The Long Beach, California-based company’s 110-foot-tall (33.5m) Terran 1 rocket, which is 85 per cent made of 3D-printed parts, lifted off on its debut flight around 11:25 p.m. EDT (03:25 GMT on Thursday) from a launchpad at Florida’s Cape Canaveral Space Force Base.

Roughly 80 seconds into the flight at an altitude of nearly 10 miles (16km) above the Atlantic ocean, the rocket reached peak aerodynamic stress as it ascended toward space at 1,242mph (1,999km/h), passing a key objective of the test mission.

Upon reaching space, the rocket’s second stage engine appeared to briefly ignite but failed to achieve thrust, ultimately failing to reach orbit.

“While we didn’t make it all the way today, we gathered enough data to show that flying 3D-printed rockets is possible,” said Arwa Tizani Kelly, Relativity’s test programme manager, on the company’s live video stream.

Relativity’s launch was intended to validate the company’s supposition that its rocket’s 3D-printed structure can withstand the forces of a launch off Earth.

The Terran rocket’s inaugural launch had been postponed from early March, after concerns were raised about fuel temperatures. Dwindling “propellant thermal conditions” in the rocket’s second stage during a three-hour launch window on 8 March ultimately forced the cancellation, the company said.

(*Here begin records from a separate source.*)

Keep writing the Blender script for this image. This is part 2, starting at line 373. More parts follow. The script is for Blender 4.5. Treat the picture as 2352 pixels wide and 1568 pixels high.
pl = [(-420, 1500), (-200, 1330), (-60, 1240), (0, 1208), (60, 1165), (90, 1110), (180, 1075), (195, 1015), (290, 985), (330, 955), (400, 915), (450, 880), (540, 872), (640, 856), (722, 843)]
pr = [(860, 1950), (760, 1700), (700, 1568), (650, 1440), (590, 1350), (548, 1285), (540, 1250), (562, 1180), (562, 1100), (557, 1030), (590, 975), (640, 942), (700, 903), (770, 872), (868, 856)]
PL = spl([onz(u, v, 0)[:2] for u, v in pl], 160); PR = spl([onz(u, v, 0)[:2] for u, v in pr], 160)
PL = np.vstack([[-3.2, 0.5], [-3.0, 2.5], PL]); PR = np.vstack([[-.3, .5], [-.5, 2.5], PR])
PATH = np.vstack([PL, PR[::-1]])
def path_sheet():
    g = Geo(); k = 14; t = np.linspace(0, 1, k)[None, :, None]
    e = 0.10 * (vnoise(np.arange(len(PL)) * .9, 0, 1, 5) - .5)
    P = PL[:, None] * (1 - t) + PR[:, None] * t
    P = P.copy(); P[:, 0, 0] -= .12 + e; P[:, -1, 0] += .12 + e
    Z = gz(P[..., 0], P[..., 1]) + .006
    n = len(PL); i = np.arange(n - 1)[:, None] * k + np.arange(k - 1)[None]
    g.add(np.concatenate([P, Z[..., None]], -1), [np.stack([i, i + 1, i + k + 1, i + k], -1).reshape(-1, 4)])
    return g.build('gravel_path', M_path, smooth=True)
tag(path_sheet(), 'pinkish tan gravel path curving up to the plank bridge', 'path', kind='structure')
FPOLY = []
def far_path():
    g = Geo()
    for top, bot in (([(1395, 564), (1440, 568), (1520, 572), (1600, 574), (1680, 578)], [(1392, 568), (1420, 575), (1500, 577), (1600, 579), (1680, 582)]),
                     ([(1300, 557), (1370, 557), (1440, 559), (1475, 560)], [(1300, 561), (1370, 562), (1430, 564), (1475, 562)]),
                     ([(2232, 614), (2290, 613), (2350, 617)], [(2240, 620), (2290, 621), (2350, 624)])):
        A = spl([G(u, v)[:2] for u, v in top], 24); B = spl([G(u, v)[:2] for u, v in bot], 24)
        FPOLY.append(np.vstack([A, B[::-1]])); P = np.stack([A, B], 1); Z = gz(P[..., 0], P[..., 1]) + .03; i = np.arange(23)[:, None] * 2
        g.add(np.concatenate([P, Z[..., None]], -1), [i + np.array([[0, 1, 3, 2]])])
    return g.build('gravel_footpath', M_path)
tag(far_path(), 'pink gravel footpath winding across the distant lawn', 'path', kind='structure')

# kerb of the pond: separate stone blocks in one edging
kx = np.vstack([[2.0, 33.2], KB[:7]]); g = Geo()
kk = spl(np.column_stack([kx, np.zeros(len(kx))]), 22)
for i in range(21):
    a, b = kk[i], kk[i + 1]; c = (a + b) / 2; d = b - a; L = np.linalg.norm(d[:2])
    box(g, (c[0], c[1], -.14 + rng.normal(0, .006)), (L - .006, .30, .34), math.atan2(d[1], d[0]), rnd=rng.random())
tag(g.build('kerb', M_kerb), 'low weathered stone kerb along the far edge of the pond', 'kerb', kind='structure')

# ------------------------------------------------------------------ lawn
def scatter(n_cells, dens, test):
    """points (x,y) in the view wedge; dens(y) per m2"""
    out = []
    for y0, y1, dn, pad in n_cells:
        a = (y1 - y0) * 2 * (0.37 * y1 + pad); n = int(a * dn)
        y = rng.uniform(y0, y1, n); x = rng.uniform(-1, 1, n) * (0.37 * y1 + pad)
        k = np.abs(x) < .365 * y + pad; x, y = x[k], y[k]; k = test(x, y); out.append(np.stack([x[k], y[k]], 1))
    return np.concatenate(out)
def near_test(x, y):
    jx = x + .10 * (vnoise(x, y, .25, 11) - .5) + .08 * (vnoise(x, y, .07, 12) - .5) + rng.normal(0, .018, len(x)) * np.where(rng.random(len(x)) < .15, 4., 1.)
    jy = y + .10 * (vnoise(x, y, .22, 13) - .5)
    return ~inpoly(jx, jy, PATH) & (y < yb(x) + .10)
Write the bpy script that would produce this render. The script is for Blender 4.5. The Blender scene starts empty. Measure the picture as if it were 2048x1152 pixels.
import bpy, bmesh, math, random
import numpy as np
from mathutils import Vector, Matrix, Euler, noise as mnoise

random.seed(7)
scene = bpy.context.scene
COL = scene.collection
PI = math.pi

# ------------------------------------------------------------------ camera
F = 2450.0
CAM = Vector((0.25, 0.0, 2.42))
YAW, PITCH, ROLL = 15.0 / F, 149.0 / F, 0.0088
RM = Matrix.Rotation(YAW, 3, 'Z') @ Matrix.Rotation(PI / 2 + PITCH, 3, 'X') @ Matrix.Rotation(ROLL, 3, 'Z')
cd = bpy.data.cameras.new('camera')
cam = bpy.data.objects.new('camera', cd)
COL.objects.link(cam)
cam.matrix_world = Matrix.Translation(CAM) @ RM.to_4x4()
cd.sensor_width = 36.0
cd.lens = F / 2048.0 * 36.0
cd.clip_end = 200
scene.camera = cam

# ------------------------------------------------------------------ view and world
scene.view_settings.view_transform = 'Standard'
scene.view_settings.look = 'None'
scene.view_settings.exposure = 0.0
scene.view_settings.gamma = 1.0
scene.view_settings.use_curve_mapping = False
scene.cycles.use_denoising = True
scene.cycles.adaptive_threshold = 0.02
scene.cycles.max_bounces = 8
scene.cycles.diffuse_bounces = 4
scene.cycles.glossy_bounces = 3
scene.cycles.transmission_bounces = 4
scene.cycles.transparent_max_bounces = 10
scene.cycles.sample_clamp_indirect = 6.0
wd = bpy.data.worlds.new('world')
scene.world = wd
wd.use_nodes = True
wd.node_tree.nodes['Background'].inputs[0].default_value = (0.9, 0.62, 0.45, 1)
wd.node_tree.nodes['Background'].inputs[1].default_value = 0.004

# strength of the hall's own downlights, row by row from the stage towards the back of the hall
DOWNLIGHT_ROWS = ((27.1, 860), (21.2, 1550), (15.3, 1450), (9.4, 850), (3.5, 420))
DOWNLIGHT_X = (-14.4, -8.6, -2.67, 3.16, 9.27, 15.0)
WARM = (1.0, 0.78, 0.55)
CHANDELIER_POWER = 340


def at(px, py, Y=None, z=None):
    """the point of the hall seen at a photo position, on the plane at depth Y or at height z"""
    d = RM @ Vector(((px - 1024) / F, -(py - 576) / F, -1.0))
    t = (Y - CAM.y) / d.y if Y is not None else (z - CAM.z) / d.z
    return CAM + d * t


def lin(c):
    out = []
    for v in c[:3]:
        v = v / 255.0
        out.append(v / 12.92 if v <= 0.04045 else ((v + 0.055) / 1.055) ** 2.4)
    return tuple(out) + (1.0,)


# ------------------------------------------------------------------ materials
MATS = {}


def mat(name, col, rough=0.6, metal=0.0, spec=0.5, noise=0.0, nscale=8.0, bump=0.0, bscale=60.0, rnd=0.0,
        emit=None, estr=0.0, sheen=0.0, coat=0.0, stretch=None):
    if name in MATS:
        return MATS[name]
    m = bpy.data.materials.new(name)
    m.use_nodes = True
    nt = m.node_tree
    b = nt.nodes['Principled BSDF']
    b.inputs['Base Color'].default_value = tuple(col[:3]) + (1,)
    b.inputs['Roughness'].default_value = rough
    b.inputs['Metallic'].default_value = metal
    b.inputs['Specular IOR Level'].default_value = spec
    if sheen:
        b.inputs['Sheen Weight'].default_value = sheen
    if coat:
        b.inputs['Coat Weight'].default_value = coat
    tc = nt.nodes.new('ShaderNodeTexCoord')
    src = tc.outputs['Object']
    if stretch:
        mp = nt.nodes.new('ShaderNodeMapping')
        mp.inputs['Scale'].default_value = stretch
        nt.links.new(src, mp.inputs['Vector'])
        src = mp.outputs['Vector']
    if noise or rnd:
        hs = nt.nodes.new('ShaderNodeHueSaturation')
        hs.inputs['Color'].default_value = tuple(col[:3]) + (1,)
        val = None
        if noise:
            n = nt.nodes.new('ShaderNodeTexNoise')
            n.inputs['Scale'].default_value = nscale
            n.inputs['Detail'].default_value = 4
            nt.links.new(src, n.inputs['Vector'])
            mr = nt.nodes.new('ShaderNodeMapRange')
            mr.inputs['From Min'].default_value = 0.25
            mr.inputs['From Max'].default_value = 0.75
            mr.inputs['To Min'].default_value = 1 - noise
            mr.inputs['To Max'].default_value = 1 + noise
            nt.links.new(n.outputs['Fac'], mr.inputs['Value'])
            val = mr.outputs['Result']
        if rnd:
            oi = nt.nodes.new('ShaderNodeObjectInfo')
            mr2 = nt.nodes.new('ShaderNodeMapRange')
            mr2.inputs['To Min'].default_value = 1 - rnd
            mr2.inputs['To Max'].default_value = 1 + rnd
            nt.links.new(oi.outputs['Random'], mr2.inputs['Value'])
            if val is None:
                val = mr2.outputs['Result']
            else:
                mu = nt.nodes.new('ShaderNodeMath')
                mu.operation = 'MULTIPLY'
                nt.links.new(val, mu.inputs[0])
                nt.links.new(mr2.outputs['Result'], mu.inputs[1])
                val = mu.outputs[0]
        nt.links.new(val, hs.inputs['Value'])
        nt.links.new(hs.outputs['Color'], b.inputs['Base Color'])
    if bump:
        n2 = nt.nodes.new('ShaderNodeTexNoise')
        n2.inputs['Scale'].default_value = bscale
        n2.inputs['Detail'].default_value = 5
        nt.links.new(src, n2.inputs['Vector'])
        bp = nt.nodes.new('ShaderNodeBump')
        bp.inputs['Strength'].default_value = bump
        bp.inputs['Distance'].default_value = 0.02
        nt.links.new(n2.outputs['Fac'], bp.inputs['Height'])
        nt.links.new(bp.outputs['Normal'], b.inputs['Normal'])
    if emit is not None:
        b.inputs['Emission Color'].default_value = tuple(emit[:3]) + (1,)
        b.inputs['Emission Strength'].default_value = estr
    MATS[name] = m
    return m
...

Relativity is one of a number of US rocket start-ups competing to meet the growing demand for cheap launch services. It is betting on the cost savings it expects to achieve using giant, robotic 3D-printers to simplify its rocket production lines.

Rival space firms are mostly focused on lowering costs by building rockets designed to be reuseable, such as the Falcon 9 boosters produced by Elon Musk’s SpaceX.

“The launch that we’re preparing for is an opportunity to demonstrate a whole bunch of things all at once,” Josh Brost, Relativity’s senior vice president of revenue, told Reuters ahead of the 8 March attempt. Brost called the Terran 1 rocket “by far the largest 3D-printed structure that’s ever been assembled.”

The use of 3D-printers, Brost said, allows Relativity to hasten much of its manufacturing processes and more easily make changes to improve the rocket’s design if needed after it flies, eliminating the need for a complex supply chain that would otherwise slow down rocket enhancements.

“First launches of new rockets are notoriously prone to have different reasons that they need the scrub,” Brost said. “So it would not be at all unlikely for us to even need a couple of attempts to get through the countdown and lift off for our inaugural launch.”

While the expendable Terran 1 is built to carry 2,755 pounds (1,250kg) of satellites to low-Earth orbit, waning demand for that class of launch vehicle has led Relativity to develop a larger, 3D-printed reusable rocket – the Terran R – that it expects to fly in 2024.

Driving the demand for new rockets are the so-called mega-constellation plans by companies such as SpaceX, OneWeb and Jeff Bezos’ Amazon to deploy tens of thousands of internet-beaming satellites to low-Earth orbit in the next few years.

SpaceX flies its own heavy-lift rockets to get its Starlink network into orbit, while Amazon and OneWeb plan to use similar large rockets from various launch companies for their own satellites. OneWeb will launch its next-generation satellites on Relativity’s Terran R, the two companies announced in 2022.

Relativity has approximately $1.65bn-worth of launch contracts secured for both its rockets, with the bulk of that revenue attributable to the larger Terran R.

While market demand for rockets like Terran 1 has weakened, Brost said the rocket’s upcoming flights will inform how Terran R is engineered and that the company “continues to talk to people about both vehicles.”